Press Release: Ólafur Eliasson wins Green Good Design Award for 2015 Tell a friend

The creation of a work of art entitled "Little Sun" that brings clean, reliable, affordable light to the 1.2 billion people worldwide without access to electricity

DUBLIN, IRELAND….EARTH DAY, APRIL 22, 2015....Ólafur Elíasson, the Icelandic artist known for sculptures and large-scale installation art employing elemental materials such as light, water, and air temperature to enhance the viewer’s experience, together with the German engineer, Frederik Ottesen, have won a 2015 Green GOOD DESIGN Award for the creation of their not-for-profit, Berlin-based organization called "Little Sun," which distributes a high-quality, solar-powered LED lamp to Third World Countries.

The Green GOOD DESIGN Awards are organized jointly by The Chicago Athenaeum: Museum of Architecture and Design and The European Centre for Architecture Art Design and Urban Studies based in Dublin, Ireland. 

GOOD DESIGN was founded in Chicago in 1950 by architects Eero Saarinen and Charles and Ray Eames and remains as the world's most recognized and prestigious prize that annually honors thousands of designers, architects, and manufactures globally for their advancement of visionary innovation and design excellence. 

Since 1950, the GOOD DESIGN Award has been bestowed to over 40,000 new products and graphics from a paper clip to a NASA space ship.
In 2007, The Chicago Athenaeum added a special "Green Edition" to the annualGOOD DESIGN awards program to highlight and promote new products, buildings, and urban planning projects that emphasize sustainability, environmental concerns, ecology, energy conservation, and recycling as part of the Museum's public education mission.

"Little Sun," states Christian Narkiewicz-Laine, Museum President of The Chicago Athenaeum, is a human-based social business enterprise and global project addressing the need for light in a sustainable way that benefits communities without electricity, while creating local jobs that generate local profits within its communities, mostly in the Third World."

"Little Sun is truly a visionary scheme of heroic proportions befitting of Chicago architect Daniel Burnham's 'Make no Little Plans' that has huge repercussions to the world's environment in a beautifully subtle, understated way.
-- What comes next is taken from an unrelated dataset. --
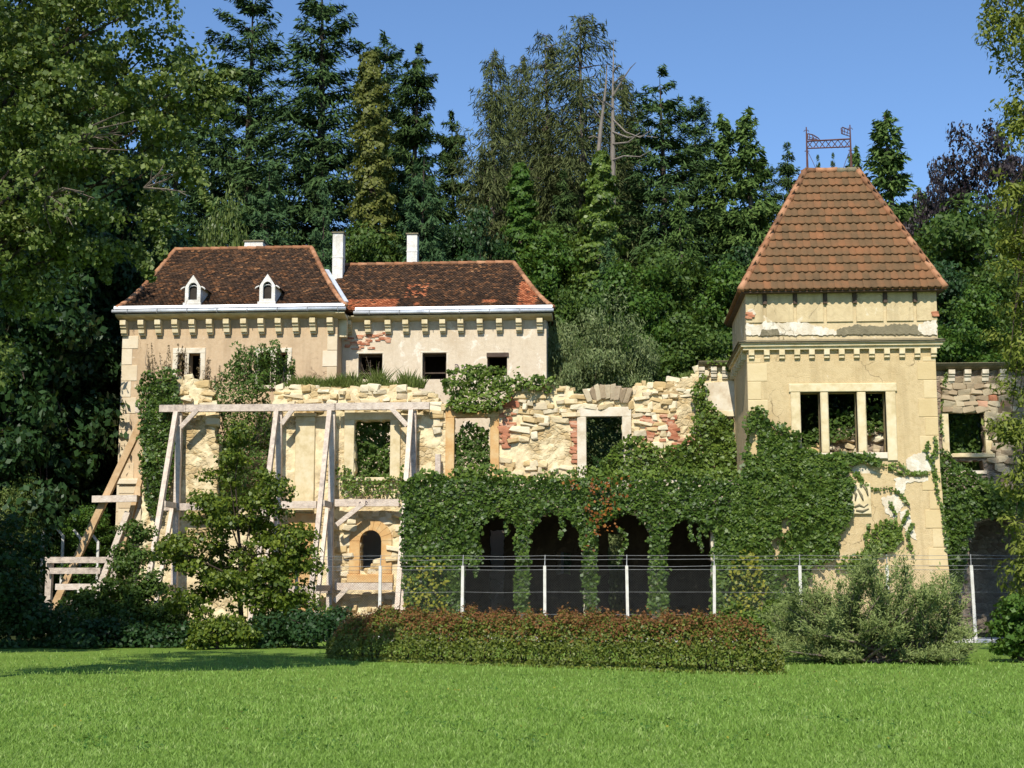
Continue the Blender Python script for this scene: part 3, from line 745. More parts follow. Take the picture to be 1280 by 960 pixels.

Our Museum applauds the Eliasson and Ottesen team for their profound contribution to humanitarian and ecological concerns that forward global peace, human rights, and global stability. This global project connects the world through the sharing of light."

The organizational mission of Little Sun is provide clean, solar-powered light to as many people in the world by focusing its reach particularly in off-grid areas, which need light the most. The project strengthens off-grid communities from the inside out, training young local entrepreneurs to become Little Sun sales agents and powering their small businesses with an initial seed capital of Little Sun lamps, which allows them to get their start.